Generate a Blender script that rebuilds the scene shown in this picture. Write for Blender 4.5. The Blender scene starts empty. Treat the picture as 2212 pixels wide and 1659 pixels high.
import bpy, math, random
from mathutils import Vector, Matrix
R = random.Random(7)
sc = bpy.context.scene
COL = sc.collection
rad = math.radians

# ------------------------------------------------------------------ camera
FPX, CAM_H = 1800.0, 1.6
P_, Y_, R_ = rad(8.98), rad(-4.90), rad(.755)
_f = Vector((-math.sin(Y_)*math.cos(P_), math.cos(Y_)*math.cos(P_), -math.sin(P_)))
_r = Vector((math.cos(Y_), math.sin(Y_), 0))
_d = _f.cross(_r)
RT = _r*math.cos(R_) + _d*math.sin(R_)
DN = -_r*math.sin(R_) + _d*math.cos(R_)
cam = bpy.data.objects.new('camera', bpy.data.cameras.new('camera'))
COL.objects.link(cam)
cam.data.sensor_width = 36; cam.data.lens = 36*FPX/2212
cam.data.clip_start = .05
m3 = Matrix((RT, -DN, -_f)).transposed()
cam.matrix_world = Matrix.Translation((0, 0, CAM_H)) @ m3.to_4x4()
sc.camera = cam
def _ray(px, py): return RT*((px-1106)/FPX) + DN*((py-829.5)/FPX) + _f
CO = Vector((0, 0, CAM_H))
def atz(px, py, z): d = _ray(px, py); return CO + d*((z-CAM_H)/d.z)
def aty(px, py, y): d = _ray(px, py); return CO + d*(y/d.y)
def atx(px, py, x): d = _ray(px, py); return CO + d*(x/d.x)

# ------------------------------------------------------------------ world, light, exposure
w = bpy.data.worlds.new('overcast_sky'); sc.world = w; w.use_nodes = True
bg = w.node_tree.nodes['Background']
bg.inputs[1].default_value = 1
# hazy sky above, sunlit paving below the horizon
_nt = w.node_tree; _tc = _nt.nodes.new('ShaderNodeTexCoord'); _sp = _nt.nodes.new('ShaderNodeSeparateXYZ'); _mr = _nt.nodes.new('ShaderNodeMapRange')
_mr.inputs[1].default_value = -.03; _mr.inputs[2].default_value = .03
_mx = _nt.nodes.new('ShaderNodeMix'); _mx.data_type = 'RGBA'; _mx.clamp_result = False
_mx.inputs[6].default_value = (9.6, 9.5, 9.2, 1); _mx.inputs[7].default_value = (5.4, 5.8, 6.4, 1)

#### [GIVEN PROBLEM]
Everything from the first line of the material through the line containing "rad = math.radians" is to be printed exactly; lines after that are to be left out.

#### [EXERCISE RESPONSE]
Generate a Blender script that rebuilds the scene shown in this picture. Write for Blender 4.5. The Blender scene starts empty. Treat the picture as 2212 pixels wide and 1659 pixels high.
import bpy, math, random
from mathutils import Vector, Matrix
R = random.Random(7)
sc = bpy.context.scene
COL = sc.collection
rad = math.radians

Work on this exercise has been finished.